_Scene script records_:
========================

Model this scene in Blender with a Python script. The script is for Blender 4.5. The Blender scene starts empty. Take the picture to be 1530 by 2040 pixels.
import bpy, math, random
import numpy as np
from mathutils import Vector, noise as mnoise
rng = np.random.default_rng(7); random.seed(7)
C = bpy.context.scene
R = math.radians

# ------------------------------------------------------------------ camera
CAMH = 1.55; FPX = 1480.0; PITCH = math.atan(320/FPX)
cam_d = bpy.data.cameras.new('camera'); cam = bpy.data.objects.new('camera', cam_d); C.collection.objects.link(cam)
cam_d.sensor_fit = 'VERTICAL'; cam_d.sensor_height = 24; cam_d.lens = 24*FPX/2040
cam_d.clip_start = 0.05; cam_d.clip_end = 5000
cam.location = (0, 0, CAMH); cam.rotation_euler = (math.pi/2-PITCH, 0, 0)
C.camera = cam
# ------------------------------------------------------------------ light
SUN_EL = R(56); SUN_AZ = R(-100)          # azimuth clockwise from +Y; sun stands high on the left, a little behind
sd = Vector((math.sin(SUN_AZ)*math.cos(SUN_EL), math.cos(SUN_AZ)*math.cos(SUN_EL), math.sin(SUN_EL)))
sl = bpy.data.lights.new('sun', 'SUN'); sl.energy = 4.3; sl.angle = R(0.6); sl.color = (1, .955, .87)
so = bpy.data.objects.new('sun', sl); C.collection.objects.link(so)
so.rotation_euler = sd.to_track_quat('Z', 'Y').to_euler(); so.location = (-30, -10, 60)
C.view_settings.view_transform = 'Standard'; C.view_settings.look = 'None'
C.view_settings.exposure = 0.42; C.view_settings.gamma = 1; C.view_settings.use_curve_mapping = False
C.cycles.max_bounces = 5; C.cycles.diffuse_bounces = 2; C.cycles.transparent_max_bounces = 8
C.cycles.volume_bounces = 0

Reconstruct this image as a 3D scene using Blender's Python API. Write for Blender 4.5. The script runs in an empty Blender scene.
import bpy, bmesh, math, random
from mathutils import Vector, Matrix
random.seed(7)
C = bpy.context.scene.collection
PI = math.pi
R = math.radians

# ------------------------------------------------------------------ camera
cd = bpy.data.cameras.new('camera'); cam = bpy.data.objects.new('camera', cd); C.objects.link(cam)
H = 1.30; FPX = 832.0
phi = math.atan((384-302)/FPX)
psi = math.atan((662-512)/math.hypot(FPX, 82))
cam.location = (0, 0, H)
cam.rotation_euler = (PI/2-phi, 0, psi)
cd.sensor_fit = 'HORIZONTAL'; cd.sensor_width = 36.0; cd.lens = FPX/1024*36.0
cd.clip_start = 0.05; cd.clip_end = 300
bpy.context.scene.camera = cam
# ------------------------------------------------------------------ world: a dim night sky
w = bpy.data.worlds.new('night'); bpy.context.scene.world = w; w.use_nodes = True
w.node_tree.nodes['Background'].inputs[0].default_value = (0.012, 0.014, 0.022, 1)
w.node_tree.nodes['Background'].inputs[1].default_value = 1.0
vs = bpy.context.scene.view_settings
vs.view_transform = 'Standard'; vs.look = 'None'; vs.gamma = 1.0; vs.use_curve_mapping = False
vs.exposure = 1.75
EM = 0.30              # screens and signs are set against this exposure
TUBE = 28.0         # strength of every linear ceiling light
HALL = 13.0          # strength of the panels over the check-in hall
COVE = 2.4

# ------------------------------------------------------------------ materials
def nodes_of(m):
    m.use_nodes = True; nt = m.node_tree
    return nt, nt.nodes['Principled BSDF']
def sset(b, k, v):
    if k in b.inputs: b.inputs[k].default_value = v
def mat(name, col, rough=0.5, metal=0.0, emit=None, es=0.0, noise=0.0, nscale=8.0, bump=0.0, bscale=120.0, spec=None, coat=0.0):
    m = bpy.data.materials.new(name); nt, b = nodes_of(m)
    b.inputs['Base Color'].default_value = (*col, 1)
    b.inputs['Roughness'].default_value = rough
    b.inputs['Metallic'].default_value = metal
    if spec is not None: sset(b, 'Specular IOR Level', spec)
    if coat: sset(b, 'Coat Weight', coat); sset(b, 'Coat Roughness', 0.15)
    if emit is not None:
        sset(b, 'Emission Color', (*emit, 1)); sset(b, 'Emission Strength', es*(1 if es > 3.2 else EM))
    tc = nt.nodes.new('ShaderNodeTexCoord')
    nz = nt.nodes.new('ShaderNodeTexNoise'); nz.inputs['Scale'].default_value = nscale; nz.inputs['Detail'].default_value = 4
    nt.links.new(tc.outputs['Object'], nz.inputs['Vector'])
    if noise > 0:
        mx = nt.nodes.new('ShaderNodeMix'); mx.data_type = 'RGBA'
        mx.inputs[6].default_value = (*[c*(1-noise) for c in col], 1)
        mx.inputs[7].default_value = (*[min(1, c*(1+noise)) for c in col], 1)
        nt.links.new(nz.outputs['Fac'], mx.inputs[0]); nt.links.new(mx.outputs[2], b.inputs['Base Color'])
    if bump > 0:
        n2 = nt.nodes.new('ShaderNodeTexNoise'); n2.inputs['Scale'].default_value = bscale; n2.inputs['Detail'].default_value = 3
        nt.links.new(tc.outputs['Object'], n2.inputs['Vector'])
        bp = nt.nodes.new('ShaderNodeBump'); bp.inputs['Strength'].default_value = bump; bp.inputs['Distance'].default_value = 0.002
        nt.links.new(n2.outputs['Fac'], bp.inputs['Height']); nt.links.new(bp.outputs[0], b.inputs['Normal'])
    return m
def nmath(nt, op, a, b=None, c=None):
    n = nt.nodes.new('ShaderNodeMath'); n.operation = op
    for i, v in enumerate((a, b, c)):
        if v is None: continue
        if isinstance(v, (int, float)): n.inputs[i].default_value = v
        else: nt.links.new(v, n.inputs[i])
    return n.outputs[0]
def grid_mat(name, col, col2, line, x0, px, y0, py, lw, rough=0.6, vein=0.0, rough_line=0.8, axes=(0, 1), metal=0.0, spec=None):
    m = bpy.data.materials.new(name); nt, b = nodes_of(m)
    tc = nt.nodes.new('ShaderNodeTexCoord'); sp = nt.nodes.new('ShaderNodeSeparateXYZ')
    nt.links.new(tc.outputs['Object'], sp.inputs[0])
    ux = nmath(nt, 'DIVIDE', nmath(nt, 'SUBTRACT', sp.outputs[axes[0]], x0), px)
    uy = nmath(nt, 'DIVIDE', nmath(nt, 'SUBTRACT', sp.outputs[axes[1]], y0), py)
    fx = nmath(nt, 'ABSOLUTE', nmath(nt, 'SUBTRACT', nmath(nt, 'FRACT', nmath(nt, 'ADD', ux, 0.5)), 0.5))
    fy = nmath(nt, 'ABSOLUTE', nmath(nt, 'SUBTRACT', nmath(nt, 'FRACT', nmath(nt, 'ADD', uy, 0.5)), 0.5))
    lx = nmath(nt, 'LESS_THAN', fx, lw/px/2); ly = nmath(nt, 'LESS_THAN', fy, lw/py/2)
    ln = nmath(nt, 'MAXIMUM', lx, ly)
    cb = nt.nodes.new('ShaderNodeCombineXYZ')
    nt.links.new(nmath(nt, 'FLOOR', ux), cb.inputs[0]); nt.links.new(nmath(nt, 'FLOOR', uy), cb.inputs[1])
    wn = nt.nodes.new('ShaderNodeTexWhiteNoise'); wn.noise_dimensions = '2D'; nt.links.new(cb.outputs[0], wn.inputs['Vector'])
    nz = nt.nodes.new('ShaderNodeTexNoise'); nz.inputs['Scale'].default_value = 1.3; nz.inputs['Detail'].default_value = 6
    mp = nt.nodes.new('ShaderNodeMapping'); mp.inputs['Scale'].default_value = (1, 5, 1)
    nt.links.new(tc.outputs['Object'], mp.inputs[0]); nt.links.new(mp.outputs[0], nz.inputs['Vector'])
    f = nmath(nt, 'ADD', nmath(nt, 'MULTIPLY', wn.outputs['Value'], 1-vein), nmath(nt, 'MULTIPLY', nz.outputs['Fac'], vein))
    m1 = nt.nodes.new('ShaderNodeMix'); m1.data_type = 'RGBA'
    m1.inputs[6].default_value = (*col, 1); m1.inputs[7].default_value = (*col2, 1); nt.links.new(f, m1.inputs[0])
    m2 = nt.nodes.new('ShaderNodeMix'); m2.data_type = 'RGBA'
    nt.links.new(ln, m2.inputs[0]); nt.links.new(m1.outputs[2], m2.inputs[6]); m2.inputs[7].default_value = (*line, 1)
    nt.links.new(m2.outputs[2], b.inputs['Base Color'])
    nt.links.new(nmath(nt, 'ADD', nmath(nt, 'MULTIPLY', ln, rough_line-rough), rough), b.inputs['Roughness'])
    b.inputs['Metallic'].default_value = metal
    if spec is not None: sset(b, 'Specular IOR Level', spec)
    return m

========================

_Short problem_: Using the listing above, show each line holding the string "Blender".

_Answer to the problem_:
Model this scene in Blender with a Python script. The script is for Blender 4.5. The Blender scene starts empty. Take the picture to be 1530 by 2040 pixels.
Reconstruct this image as a 3D scene using Blender's Python API. Write for Blender 4.5. The script runs in an empty Blender scene.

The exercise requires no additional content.